-- begin DATA TO USE --

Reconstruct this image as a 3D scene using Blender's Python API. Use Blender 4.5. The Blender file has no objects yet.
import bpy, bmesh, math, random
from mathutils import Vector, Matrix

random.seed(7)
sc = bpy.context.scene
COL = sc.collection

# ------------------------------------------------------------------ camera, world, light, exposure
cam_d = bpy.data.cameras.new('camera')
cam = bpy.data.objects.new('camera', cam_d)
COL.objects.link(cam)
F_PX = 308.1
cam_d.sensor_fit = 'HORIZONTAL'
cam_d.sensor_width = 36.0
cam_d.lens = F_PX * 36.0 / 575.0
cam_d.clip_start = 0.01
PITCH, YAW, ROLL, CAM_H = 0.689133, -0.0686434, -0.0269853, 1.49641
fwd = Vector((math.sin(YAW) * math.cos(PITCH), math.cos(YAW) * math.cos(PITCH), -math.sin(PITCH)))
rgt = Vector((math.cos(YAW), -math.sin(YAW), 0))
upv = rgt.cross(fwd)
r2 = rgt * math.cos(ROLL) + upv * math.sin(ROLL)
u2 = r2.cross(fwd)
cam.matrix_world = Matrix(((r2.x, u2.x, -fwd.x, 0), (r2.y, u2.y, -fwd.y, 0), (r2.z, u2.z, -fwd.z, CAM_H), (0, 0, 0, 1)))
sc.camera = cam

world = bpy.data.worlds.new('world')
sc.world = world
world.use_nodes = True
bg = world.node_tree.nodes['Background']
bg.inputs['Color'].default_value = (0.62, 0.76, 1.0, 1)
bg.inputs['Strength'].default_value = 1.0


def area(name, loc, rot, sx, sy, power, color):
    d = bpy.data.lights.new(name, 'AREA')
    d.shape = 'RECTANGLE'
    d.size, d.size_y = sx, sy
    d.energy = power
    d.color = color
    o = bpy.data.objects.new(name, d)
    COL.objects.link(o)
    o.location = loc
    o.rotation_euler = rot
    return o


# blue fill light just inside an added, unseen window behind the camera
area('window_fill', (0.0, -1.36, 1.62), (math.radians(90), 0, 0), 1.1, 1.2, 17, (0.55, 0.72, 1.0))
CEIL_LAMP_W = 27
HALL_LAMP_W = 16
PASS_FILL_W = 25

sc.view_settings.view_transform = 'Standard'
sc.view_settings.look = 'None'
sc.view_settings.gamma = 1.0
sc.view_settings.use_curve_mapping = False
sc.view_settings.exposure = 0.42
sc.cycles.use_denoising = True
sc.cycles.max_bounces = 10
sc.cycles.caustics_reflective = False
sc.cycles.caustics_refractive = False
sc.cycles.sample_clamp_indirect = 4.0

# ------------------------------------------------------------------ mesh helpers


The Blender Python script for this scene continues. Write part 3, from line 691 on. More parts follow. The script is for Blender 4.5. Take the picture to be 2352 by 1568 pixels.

-- end DATA TO USE --

[GOAL]
Extract each line of the material exactly as it stands.

[RESULT OF THIS TASK]
Reconstruct this image as a 3D scene using Blender's Python API. Use Blender 4.5. The Blender file has no objects yet.
import bpy, bmesh, math, random
from mathutils import Vector, Matrix

random.seed(7)
sc = bpy.context.scene
COL = sc.collection

# ------------------------------------------------------------------ camera, world, light, exposure
cam_d = bpy.data.cameras.new('camera')
cam = bpy.data.objects.new('camera', cam_d)
COL.objects.link(cam)
F_PX = 308.1
cam_d.sensor_fit = 'HORIZONTAL'
cam_d.sensor_width = 36.0
cam_d.lens = F_PX * 36.0 / 575.0
cam_d.clip_start = 0.01
PITCH, YAW, ROLL, CAM_H = 0.689133, -0.0686434, -0.0269853, 1.49641
fwd = Vector((math.sin(YAW) * math.cos(PITCH), math.cos(YAW) * math.cos(PITCH), -math.sin(PITCH)))
rgt = Vector((math.cos(YAW), -math.sin(YAW), 0))
upv = rgt.cross(fwd)
r2 = rgt * math.cos(ROLL) + upv * math.sin(ROLL)
u2 = r2.cross(fwd)
cam.matrix_world = Matrix(((r2.x, u2.x, -fwd.x, 0), (r2.y, u2.y, -fwd.y, 0), (r2.z, u2.z, -fwd.z, CAM_H), (0, 0, 0, 1)))
sc.camera = cam

world = bpy.data.worlds.new('world')
sc.world = world
world.use_nodes = True
bg = world.node_tree.nodes['Background']
bg.inputs['Color'].default_value = (0.62, 0.76, 1.0, 1)
bg.inputs['Strength'].default_value = 1.0


def area(name, loc, rot, sx, sy, power, color):
    d = bpy.data.lights.new(name, 'AREA')
    d.shape = 'RECTANGLE'
    d.size, d.size_y = sx, sy
    d.energy = power
    d.color = color
    o = bpy.data.objects.new(name, d)
    COL.objects.link(o)
    o.location = loc
    o.rotation_euler = rot
    return o


# blue fill light just inside an added, unseen window behind the camera
area('window_fill', (0.0, -1.36, 1.62), (math.radians(90), 0, 0), 1.1, 1.2, 17, (0.55, 0.72, 1.0))
CEIL_LAMP_W = 27
HALL_LAMP_W = 16
PASS_FILL_W = 25

sc.view_settings.view_transform = 'Standard'
sc.view_settings.look = 'None'
sc.view_settings.gamma = 1.0
sc.view_settings.use_curve_mapping = False
sc.view_settings.exposure = 0.42
sc.cycles.use_denoising = True
sc.cycles.max_bounces = 10
sc.cycles.caustics_reflective = False
sc.cycles.caustics_refractive = False
sc.cycles.sample_clamp_indirect = 4.0

# ------------------------------------------------------------------ mesh helpers


The Blender Python script for this scene continues. Write part 3, from line 691 on. More parts follow. The script is for Blender 4.5. Take the picture to be 2352 by 1568 pixels.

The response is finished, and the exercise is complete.